Frederick Buromaster
, the organist and choirmaster at Christ Church Cathedral (Episcopal) in Indianapolis, is an artist whose improvisations I have enjoyed many times. Fred often improvises preludes to the communion hymn (my son used to sing in the Cathedral's Choir of Men and Boys and so I had occasion to hear Fred's improvisations many times).

And this brings up another reason why many of us classical musicians have not realized that all this improvisation was going on at the organ console: it's often not obvious. There are, after all, many composed chorale preludes that organists perform before hymns, preludes rarely listed in the bulletin. An improvisation that doesn't disintegrate into collapse, after all, could just as easily be a composed piece.

I first realized Fred was improvising these preludes when I happened to be sitting in the balcony at the rear of the comparitively small histroic building which serves as the Episcopal Cathedral of Indianapolis. I had a good view of the organ console, and I noticed that there was nothing but the hymnal on the music rack. And suddenly I realized that Fred was improvising!

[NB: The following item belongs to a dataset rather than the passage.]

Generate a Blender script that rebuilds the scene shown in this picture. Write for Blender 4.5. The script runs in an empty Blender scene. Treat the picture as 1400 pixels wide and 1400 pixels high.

After the service, I confirmed this with Fred, who was both pleased and somewhat amused that I had discovered this. And so there Fred is, improvising away pretty much every Sunday, and most of the parishoners, even most of the parishoners who are musicians, don't know that that's what he's doing. Even some of the choir members, it turns out, didn't realize it.

You see, it doesn't even occur to most of us that a classical organist might be improvising. We non-organists haven't realized there is this incredible tradtion of organ improvisation, and we've assumed that, like us, they just don't do it.

But do it they do! And we have a lot to learn from them.